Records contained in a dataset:
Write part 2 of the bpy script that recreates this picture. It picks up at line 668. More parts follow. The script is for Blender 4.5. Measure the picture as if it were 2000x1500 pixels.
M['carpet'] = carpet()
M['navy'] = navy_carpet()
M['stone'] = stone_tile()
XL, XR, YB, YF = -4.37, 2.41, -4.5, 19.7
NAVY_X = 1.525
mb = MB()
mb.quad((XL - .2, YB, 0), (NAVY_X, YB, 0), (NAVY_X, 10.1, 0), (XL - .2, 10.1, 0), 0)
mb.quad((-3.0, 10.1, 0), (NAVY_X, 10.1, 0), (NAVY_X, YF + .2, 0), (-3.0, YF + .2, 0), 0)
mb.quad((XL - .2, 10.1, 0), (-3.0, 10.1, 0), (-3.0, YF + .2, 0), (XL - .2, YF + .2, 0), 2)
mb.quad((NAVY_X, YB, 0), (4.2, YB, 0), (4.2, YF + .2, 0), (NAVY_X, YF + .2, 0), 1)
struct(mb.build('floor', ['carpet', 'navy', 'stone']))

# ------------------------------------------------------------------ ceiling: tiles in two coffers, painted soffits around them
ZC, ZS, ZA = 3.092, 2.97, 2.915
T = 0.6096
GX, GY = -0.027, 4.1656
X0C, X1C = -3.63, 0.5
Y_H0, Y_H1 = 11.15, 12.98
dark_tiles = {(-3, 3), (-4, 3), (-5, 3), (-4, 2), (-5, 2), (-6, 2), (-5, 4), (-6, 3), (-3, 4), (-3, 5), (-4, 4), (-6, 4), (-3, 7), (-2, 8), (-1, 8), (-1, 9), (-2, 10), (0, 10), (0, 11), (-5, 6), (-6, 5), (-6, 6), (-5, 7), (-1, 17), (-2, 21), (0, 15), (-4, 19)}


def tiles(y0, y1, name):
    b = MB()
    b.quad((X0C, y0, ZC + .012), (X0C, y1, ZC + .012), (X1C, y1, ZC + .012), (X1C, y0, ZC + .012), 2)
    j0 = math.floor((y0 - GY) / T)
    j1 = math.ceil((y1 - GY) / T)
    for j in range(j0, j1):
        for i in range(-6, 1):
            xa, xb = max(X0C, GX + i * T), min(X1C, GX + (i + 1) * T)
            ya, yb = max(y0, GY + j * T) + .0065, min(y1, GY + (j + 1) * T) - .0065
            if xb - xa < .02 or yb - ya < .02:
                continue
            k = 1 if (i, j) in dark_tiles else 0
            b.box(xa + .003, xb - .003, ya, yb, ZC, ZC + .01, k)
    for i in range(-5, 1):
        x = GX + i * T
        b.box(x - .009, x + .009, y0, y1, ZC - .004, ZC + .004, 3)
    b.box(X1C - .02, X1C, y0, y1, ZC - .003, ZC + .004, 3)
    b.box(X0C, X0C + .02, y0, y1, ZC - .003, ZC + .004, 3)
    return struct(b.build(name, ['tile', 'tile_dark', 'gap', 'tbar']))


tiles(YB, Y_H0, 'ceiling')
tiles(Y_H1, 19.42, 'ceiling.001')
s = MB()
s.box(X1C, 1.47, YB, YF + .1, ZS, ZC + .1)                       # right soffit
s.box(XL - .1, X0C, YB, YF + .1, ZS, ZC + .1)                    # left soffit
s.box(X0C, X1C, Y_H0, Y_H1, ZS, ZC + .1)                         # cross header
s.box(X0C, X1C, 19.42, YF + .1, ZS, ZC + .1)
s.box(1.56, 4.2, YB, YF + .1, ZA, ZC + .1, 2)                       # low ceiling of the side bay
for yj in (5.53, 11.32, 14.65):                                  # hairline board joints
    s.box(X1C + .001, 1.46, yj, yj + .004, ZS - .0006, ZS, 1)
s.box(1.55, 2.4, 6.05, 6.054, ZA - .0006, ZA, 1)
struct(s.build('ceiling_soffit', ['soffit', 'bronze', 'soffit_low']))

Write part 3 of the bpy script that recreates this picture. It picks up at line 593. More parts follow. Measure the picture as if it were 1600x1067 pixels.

Directions: Scan the listing above for the word "follow" and copy every line that holds it.

Response below:
Write part 2 of the bpy script that recreates this picture. It picks up at line 668. More parts follow. The script is for Blender 4.5. Measure the picture as if it were 2000x1500 pixels.
Write part 3 of the bpy script that recreates this picture. It picks up at line 593. More parts follow. Measure the picture as if it were 1600x1067 pixels.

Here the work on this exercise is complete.